*Work to be completed*: Beginning with the very first line, please reproduce the entries exactly through the line containing "# Grey metal".
---
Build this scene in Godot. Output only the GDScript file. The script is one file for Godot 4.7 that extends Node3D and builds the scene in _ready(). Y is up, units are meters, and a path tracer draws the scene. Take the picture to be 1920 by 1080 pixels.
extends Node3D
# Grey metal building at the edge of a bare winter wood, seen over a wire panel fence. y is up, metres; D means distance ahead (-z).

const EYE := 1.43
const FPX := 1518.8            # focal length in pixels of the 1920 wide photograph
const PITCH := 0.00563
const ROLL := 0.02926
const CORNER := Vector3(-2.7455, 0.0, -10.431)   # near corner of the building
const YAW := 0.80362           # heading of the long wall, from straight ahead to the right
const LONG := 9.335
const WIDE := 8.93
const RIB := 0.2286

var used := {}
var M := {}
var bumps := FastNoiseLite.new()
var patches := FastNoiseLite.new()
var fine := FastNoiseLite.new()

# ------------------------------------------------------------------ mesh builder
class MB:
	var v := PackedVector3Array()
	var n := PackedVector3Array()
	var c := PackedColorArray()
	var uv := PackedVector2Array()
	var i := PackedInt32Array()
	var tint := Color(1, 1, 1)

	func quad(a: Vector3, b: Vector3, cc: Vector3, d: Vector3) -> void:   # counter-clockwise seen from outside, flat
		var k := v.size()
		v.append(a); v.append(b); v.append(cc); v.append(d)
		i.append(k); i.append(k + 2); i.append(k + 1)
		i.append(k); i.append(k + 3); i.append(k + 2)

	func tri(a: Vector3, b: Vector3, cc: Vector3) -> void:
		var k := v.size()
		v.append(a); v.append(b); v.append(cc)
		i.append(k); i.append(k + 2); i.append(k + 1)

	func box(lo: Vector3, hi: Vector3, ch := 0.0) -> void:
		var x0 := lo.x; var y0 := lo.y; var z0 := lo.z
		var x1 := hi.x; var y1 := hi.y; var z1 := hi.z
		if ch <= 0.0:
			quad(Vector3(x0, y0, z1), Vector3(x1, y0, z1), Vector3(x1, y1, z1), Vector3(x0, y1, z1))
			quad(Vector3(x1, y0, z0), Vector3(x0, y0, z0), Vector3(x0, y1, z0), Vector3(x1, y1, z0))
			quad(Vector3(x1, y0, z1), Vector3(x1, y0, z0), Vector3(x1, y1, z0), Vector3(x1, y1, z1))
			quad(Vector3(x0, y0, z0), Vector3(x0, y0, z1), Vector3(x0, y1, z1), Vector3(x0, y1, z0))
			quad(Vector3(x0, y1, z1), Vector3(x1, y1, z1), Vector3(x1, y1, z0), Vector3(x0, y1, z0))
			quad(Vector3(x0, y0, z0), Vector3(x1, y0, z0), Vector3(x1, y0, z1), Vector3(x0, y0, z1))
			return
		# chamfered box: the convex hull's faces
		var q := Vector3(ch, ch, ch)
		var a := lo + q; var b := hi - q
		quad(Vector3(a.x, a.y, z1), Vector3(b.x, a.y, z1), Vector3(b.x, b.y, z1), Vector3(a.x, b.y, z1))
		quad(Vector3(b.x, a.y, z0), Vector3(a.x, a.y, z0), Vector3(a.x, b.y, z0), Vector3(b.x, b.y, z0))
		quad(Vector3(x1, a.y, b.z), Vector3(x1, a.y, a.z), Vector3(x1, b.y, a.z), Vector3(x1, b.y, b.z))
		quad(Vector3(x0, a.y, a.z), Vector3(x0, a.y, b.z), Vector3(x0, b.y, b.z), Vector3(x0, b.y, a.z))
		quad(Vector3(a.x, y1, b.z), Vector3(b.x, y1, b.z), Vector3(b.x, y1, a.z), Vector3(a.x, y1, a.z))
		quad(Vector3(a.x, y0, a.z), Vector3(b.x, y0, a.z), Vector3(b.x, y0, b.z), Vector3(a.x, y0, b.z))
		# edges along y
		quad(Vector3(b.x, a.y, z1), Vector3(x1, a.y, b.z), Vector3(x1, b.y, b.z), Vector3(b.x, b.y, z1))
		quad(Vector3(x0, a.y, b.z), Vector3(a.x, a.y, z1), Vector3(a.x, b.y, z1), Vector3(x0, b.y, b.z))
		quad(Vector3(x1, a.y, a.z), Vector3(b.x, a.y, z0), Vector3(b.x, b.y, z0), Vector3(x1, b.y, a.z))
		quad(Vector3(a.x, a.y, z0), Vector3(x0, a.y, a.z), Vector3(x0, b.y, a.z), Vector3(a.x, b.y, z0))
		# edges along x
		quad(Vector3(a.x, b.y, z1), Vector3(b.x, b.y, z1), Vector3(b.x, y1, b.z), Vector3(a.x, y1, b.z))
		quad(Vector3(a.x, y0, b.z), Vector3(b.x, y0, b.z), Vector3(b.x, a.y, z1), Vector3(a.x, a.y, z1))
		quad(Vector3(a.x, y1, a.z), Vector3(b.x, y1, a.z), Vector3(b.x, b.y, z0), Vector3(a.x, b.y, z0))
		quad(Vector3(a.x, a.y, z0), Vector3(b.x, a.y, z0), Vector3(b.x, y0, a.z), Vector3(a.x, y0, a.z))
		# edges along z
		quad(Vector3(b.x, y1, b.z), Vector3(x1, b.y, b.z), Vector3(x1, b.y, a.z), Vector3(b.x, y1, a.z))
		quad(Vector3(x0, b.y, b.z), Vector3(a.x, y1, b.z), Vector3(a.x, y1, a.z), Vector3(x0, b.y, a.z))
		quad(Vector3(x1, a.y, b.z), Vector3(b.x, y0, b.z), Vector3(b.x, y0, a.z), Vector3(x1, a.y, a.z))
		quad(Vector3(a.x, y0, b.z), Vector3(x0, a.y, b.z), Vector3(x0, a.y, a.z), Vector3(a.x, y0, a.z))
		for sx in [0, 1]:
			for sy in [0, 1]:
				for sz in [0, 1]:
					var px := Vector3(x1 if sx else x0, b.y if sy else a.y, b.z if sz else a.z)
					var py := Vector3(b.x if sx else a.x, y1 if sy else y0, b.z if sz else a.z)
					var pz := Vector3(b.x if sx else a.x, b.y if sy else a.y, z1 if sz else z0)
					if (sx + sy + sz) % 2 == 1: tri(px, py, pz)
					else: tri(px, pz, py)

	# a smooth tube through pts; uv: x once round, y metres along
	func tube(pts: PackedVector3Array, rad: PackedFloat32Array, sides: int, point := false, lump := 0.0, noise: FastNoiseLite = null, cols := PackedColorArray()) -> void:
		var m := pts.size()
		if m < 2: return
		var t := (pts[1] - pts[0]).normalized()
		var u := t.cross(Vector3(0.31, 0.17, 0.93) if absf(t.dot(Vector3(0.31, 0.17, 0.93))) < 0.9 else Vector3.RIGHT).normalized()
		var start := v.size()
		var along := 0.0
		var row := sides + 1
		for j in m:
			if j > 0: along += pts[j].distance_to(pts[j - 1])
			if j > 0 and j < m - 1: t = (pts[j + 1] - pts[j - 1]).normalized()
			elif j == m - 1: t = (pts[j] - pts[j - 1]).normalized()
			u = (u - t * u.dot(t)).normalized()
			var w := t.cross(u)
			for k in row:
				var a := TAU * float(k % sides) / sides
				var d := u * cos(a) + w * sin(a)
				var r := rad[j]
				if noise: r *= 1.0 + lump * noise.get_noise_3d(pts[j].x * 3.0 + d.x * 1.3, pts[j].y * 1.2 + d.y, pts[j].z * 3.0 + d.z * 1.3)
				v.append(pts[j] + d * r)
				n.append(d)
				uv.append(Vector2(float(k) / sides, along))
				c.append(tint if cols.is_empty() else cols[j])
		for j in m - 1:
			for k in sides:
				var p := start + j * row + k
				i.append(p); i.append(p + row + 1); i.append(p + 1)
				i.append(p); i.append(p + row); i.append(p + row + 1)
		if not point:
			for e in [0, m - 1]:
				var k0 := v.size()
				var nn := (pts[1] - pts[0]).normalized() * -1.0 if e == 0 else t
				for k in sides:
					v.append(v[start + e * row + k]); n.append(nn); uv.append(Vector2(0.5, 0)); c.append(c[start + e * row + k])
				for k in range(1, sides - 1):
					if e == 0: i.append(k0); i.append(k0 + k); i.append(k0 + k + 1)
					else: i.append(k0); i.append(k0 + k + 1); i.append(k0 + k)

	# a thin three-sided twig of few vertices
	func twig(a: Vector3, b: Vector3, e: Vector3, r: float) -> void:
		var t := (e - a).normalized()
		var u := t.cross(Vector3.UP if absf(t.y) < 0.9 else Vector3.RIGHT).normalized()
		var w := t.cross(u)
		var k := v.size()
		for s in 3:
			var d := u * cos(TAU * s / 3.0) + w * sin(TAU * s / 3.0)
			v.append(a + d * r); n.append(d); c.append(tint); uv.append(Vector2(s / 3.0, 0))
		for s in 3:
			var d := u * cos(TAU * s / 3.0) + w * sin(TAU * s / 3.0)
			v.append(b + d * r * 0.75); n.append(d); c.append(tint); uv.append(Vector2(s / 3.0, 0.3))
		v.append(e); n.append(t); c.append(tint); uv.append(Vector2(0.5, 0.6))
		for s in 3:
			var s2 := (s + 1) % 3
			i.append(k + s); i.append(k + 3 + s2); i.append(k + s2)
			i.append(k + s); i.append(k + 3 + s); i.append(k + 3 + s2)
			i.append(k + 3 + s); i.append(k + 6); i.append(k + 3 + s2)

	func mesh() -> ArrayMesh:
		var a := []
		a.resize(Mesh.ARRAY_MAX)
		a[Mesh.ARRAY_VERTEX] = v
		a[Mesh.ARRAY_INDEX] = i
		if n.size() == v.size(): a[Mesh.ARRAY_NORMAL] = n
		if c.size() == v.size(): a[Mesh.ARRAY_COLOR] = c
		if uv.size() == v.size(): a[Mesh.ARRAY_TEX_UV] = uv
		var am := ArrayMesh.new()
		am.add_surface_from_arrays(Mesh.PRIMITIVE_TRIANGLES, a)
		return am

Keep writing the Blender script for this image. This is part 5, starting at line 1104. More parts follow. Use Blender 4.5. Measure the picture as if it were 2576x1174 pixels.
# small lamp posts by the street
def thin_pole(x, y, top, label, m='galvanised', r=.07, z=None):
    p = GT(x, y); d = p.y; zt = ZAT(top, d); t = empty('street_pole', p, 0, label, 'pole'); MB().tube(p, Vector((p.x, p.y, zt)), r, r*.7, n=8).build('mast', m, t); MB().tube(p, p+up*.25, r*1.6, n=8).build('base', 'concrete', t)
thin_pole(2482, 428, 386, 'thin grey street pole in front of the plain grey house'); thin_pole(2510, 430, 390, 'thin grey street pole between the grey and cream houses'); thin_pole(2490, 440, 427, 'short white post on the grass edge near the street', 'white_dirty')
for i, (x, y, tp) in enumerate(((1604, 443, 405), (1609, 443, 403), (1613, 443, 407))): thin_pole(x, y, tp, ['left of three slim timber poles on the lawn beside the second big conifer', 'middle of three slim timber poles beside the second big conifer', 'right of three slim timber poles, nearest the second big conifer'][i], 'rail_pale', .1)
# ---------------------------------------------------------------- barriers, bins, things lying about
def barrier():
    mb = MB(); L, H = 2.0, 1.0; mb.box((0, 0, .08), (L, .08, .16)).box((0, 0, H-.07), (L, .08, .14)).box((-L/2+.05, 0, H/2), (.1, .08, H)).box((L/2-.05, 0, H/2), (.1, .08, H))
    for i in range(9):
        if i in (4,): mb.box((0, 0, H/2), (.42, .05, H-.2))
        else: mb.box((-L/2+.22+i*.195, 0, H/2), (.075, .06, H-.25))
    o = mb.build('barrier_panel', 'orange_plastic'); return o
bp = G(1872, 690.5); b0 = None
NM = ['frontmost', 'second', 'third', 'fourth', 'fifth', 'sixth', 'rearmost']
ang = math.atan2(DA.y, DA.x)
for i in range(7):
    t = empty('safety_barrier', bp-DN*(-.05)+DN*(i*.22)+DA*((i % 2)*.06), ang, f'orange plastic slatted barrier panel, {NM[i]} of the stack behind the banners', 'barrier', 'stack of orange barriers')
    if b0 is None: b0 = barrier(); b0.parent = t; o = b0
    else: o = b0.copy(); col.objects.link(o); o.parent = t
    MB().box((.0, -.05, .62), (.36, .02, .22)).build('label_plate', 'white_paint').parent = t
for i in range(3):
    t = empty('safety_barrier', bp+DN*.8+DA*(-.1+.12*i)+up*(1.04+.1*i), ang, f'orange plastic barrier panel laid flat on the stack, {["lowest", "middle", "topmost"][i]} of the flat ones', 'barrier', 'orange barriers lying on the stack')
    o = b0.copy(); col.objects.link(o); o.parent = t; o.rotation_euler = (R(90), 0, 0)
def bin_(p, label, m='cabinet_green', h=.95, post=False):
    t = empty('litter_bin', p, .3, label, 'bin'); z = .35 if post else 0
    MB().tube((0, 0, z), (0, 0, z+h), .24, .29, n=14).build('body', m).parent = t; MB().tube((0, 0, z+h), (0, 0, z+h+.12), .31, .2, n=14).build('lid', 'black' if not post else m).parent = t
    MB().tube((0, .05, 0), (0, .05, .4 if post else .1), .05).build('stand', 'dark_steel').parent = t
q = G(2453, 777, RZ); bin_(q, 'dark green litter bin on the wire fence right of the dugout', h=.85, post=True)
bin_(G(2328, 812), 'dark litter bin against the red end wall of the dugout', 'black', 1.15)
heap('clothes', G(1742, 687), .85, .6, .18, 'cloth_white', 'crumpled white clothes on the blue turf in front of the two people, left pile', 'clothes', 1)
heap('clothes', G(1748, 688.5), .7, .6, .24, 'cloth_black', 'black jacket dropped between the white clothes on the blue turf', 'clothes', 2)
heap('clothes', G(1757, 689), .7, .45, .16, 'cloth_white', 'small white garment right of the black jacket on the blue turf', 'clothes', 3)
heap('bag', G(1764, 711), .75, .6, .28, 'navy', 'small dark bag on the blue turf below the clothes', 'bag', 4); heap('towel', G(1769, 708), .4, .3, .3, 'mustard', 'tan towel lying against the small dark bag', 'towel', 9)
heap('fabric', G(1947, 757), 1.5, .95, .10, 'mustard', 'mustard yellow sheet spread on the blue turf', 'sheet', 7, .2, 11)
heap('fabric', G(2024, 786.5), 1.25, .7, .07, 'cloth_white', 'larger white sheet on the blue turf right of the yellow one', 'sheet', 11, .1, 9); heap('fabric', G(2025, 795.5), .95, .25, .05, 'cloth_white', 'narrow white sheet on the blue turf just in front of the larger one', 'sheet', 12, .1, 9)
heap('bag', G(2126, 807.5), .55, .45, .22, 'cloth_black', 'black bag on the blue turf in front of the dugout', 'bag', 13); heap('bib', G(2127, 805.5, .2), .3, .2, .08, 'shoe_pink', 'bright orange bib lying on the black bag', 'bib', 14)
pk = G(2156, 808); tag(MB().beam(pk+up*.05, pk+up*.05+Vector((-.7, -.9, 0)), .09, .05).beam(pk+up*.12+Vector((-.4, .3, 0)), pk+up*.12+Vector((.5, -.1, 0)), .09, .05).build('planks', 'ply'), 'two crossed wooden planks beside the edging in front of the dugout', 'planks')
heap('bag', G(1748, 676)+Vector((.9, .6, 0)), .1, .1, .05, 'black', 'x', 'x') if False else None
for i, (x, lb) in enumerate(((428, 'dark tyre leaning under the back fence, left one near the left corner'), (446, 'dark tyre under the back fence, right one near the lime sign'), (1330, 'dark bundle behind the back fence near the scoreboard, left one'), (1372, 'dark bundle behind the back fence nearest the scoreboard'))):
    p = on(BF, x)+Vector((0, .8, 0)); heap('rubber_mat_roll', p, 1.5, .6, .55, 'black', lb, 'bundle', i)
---
*Answer to this exercise*:
Build this scene in Godot. Output only the GDScript file. The script is one file for Godot 4.7 that extends Node3D and builds the scene in _ready(). Y is up, units are meters, and a path tracer draws the scene. Take the picture to be 1920 by 1080 pixels.
extends Node3D
# Grey metal building at the edge of a bare winter wood, seen over a wire panel fence. y is up, metres; D means distance ahead (-z).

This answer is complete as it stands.